→ **Supplied data**:

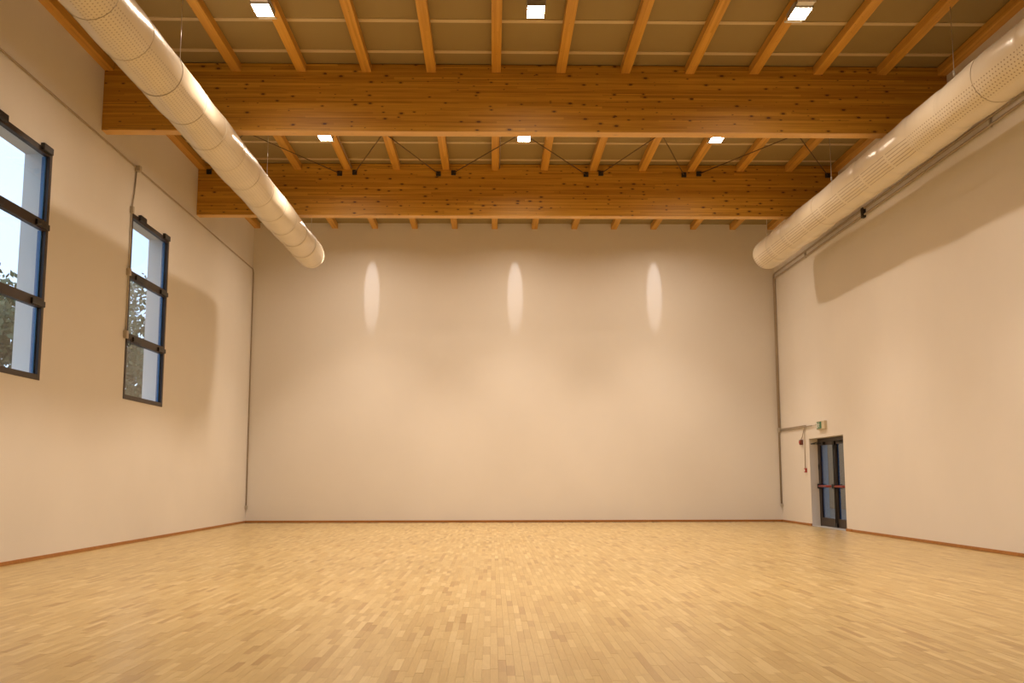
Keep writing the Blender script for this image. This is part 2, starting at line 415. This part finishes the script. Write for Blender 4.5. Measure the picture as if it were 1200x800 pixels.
for a, b, where in BAYS:
    bm = bmesh.new(); box(bm, (-PW/2, 0, 0), (PW/2, b-a, ZC-ZPU-.013), bev=.006)
    pme = bpy.data.meshes.new('roof_purlin'); bm.to_mesh(pme); bm.free(); pme.materials.append(M['purlin'])
    for i, x in enumerate(PXS):
        o = bpy.data.objects.new('roof_purlin', pme); COL.objects.link(o); o.location = (x, a, ZPU)
        if i == 0: pos = 'flush against the left wall'
        elif i == 13: pos = 'flush against the right wall'
        elif i < 7: pos = '%s from the left wall' % ORD[i]
        else: pos = '%s from the right wall' % ORD[13-i]
        tag(o, 'square timber purlin, %s, %s' % (pos, where), 'purlin', 'purlins ' + where)

# ------------------------------------------------------------------ brace rods between the beams
def brace(i, j, lab):
    """one diagonal from purlin i at the rear beam to purlin j at the front beam"""
    s = 1 if j > i else -1
    a = Vector((PXS[i] + s*.175, Y2 - .02, 8.265)); b = Vector((PXS[j] - s*.175, Y1 + BT + .02, 8.313))
    if i > j: a.z -= .026; b.z -= .026
    o = empty('brace_rod', a); tag(o, lab, 'rod', 'steel brace rods between the beams')
    bm = bmesh.new(); tube(bm, [(0,0,0), b-a], .011, 8); link('rod', bm, M['rod'], o)
    bxo('bracket', (-.055, -.035, -.055), (.055, .0195, .055), M['plate'], o, .006)
    d = b - a; bxo('bracket', (d.x-.055, d.y-.0195, d.z-.055), (d.x+.055, d.y+.035, d.z+.055), M['plate'], o, .006)
BR = [(0, 3), (3, 5), (5, 8), (8, 10), (10, 13)]
BN = ['first', 'second', 'third', 'fourth', 'fifth']
for n, (i, j) in enumerate(BR):
    brace(i, j, 'brace rod of the %s crossed pair from the left, rear end on the left' % BN[n])
    brace(j, i, 'brace rod of the %s crossed pair from the left, rear end on the right' % BN[n])

# ------------------------------------------------------------------ lamps
ZL = 8.148; LX = [-3.444, .648, 4.642]
def floodlight(x, y, label, group, wash=False):
    o = tag(empty('floodlight', (x, y, ZL)), label, 'lamp', group)
    centre = abs(x - LX[1]) < .1; top = (ZC - .013 if centre else ZPU) - ZL
    lx, ly, d, wl = .125, .20, .06, .014           # lens half sizes, depth of the shade, shade wall
    bm = bmesh.new()
    for sx in (-1, 1):
        x0, x1 = sorted((sx*lx, sx*(lx+wl))); box(bm, (x0, -ly-wl, 0), (x1, ly+wl, d+.004))
        y0, y1 = sorted((sx*ly, sx*(ly+wl))); box(bm, (-lx, y0, 0), (lx, y1, d+.004))
    link('shade', bm, M['housing'], o)
    bm = bmesh.new(); box(bm, (-lx-.02, -ly-.02, d+.004), (lx+.02, ly+.02, d+.035), bev=.006)
    link('housing', bm, M['housing'], o)
    bm = bmesh.new()
    for k in range(8): box(bm, (-.12 + k*.033, -.16, d+.035), (-.11 + k*.033, .16, d+.06))
    link('cooling_fins', bm, M['housing'], o)
    bm = bmesh.new(); vq = [bm.verts.new(c) for c in ((-lx, -ly, d), (-lx, ly, d), (lx, ly, d), (lx, -ly, d))]; bm.faces.new(vq)
    link('lens', bm, M['lit'], o)
    for sy in (-1, 1):
        bm = bmesh.new(); box(bm, (-.03, sy*.19-.02, d+.035), (.03, sy*.19+.02, top-.001)); link('mounting_stem', bm, M['housing'], o)
        if not centre:
            bm = bmesh.new(); y0, y1 = sorted((sy*(ly+.016), sy*(ly+.15)))
            box(bm, (-lx, y0, .028), (lx, y1, .034))
            box(bm, (-lx-.012, sy*(ly+.15)-.012, .025), (lx+.012, sy*(ly+.15)+.012, .05)); link('end_guard', bm, M['white'], o)
    sd = bpy.data.lights.new('lens_beam', 'SPOT'); sd.energy = BEAM_POWER; sd.color = LAMP_COLOR      # the lens gathers part of the light into a downward cone
    sd.spot_size = math.radians(86); sd.spot_blend = .75; sd.shadow_soft_size = .1
    so = bpy.data.objects.new('lens_beam', sd); COL.objects.link(so); so.parent = o; so.location = (0, 0, -.005)
    if wash:                              # the row by the end wall throws a narrow lobe of light at the wall
        sd = bpy.data.lights.new('wall_lobe', 'SPOT'); sd.energy = STREAK_POWER; sd.color = (.97, .92, .93)
        sd.spot_size = math.radians(35); sd.spot_blend = .5; sd.shadow_soft_size = .03
        so = bpy.data.objects.new('wall_lobe', sd); COL.objects.link(so); so.parent = o
        so.location = (0, .262, -.02)
        so.rotation_euler = Vector((0, math.cos(math.radians(33)), -math.sin(math.radians(33)))).to_track_quat('-Z', 'Y').to_euler()
        so.scale = (.27, 1, 1)
    return o
XN = ['on the left side', 'in the middle', 'on the right side']
ROWS = [(14.70, 'square white floodlight %s of the near roof bay', 'floodlights in the near bay', False),
        (20.50, 'square white floodlight %s between the two big beams', 'floodlights between the beams', False),
        (26.30, 'square floodlight %s of the last bay, hidden behind the rear beam', 'floodlights of the last bay', True),
        (8.86, 'square floodlight %s above the picture, over the parquet nearest the camera', 'floodlights above the picture', False),
        ]
for y, lab, grp, wash in ROWS:
    for x, nm in zip(LX, XN): floodlight(x, y, lab % nm, grp, wash)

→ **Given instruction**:
Restate the data above word for word. Skip every picture.

→ **The result**:
Keep writing the Blender script for this image. This is part 2, starting at line 415. This part finishes the script. Write for Blender 4.5. Measure the picture as if it were 1200x800 pixels.
for a, b, where in BAYS:
    bm = bmesh.new(); box(bm, (-PW/2, 0, 0), (PW/2, b-a, ZC-ZPU-.013), bev=.006)
    pme = bpy.data.meshes.new('roof_purlin'); bm.to_mesh(pme); bm.free(); pme.materials.append(M['purlin'])
    for i, x in enumerate(PXS):
        o = bpy.data.objects.new('roof_purlin', pme); COL.objects.link(o); o.location = (x, a, ZPU)
        if i == 0: pos = 'flush against the left wall'
        elif i == 13: pos = 'flush against the right wall'
        elif i < 7: pos = '%s from the left wall' % ORD[i]
        else: pos = '%s from the right wall' % ORD[13-i]
        tag(o, 'square timber purlin, %s, %s' % (pos, where), 'purlin', 'purlins ' + where)

# ------------------------------------------------------------------ brace rods between the beams
def brace(i, j, lab):
    """one diagonal from purlin i at the rear beam to purlin j at the front beam"""
    s = 1 if j > i else -1
    a = Vector((PXS[i] + s*.175, Y2 - .02, 8.265)); b = Vector((PXS[j] - s*.175, Y1 + BT + .02, 8.313))
    if i > j: a.z -= .026; b.z -= .026
    o = empty('brace_rod', a); tag(o, lab, 'rod', 'steel brace rods between the beams')
    bm = bmesh.new(); tube(bm, [(0,0,0), b-a], .011, 8); link('rod', bm, M['rod'], o)
    bxo('bracket', (-.055, -.035, -.055), (.055, .0195, .055), M['plate'], o, .006)
    d = b - a; bxo('bracket', (d.x-.055, d.y-.0195, d.z-.055), (d.x+.055, d.y+.035, d.z+.055), M['plate'], o, .006)
BR = [(0, 3), (3, 5), (5, 8), (8, 10), (10, 13)]
BN = ['first', 'second', 'third', 'fourth', 'fifth']
for n, (i, j) in enumerate(BR):
    brace(i, j, 'brace rod of the %s crossed pair from the left, rear end on the left' % BN[n])
    brace(j, i, 'brace rod of the %s crossed pair from the left, rear end on the right' % BN[n])

# ------------------------------------------------------------------ lamps
ZL = 8.148; LX = [-3.444, .648, 4.642]
def floodlight(x, y, label, group, wash=False):
    o = tag(empty('floodlight', (x, y, ZL)), label, 'lamp', group)
    centre = abs(x - LX[1]) < .1; top = (ZC - .013 if centre else ZPU) - ZL
    lx, ly, d, wl = .125, .20, .06, .014           # lens half sizes, depth of the shade, shade wall
    bm = bmesh.new()
    for sx in (-1, 1):
        x0, x1 = sorted((sx*lx, sx*(lx+wl))); box(bm, (x0, -ly-wl, 0), (x1, ly+wl, d+.004))
        y0, y1 = sorted((sx*ly, sx*(ly+wl))); box(bm, (-lx, y0, 0), (lx, y1, d+.004))
    link('shade', bm, M['housing'], o)
    bm = bmesh.new(); box(bm, (-lx-.02, -ly-.02, d+.004), (lx+.02, ly+.02, d+.035), bev=.006)
    link('housing', bm, M['housing'], o)
    bm = bmesh.new()
    for k in range(8): box(bm, (-.12 + k*.033, -.16, d+.035), (-.11 + k*.033, .16, d+.06))
    link('cooling_fins', bm, M['housing'], o)
    bm = bmesh.new(); vq = [bm.verts.new(c) for c in ((-lx, -ly, d), (-lx, ly, d), (lx, ly, d), (lx, -ly, d))]; bm.faces.new(vq)
    link('lens', bm, M['lit'], o)
    for sy in (-1, 1):
        bm = bmesh.new(); box(bm, (-.03, sy*.19-.02, d+.035), (.03, sy*.19+.02, top-.001)); link('mounting_stem', bm, M['housing'], o)
        if not centre:
            bm = bmesh.new(); y0, y1 = sorted((sy*(ly+.016), sy*(ly+.15)))
            box(bm, (-lx, y0, .028), (lx, y1, .034))
            box(bm, (-lx-.012, sy*(ly+.15)-.012, .025), (lx+.012, sy*(ly+.15)+.012, .05)); link('end_guard', bm, M['white'], o)
    sd = bpy.data.lights.new('lens_beam', 'SPOT'); sd.energy = BEAM_POWER; sd.color = LAMP_COLOR      # the lens gathers part of the light into a downward cone
    sd.spot_size = math.radians(86); sd.spot_blend = .75; sd.shadow_soft_size = .1
    so = bpy.data.objects.new('lens_beam', sd); COL.objects.link(so); so.parent = o; so.location = (0, 0, -.005)
    if wash:                              # the row by the end wall throws a narrow lobe of light at the wall
        sd = bpy.data.lights.new('wall_lobe', 'SPOT'); sd.energy = STREAK_POWER; sd.color = (.97, .92, .93)
        sd.spot_size = math.radians(35); sd.spot_blend = .5; sd.shadow_soft_size = .03
        so = bpy.data.objects.new('wall_lobe', sd); COL.objects.link(so); so.parent = o
        so.location = (0, .262, -.02)
        so.rotation_euler = Vector((0, math.cos(math.radians(33)), -math.sin(math.radians(33)))).to_track_quat('-Z', 'Y').to_euler()
        so.scale = (.27, 1, 1)
    return o
XN = ['on the left side', 'in the middle', 'on the right side']
ROWS = [(14.70, 'square white floodlight %s of the near roof bay', 'floodlights in the near bay', False),
        (20.50, 'square white floodlight %s between the two big beams', 'floodlights between the beams', False),
        (26.30, 'square floodlight %s of the last bay, hidden behind the rear beam', 'floodlights of the last bay', True),
        (8.86, 'square floodlight %s above the picture, over the parquet nearest the camera', 'floodlights above the picture', False),
        ]
for y, lab, grp, wash in ROWS:
    for x, nm in zip(LX, XN): floodlight(x, y, lab % nm, grp, wash)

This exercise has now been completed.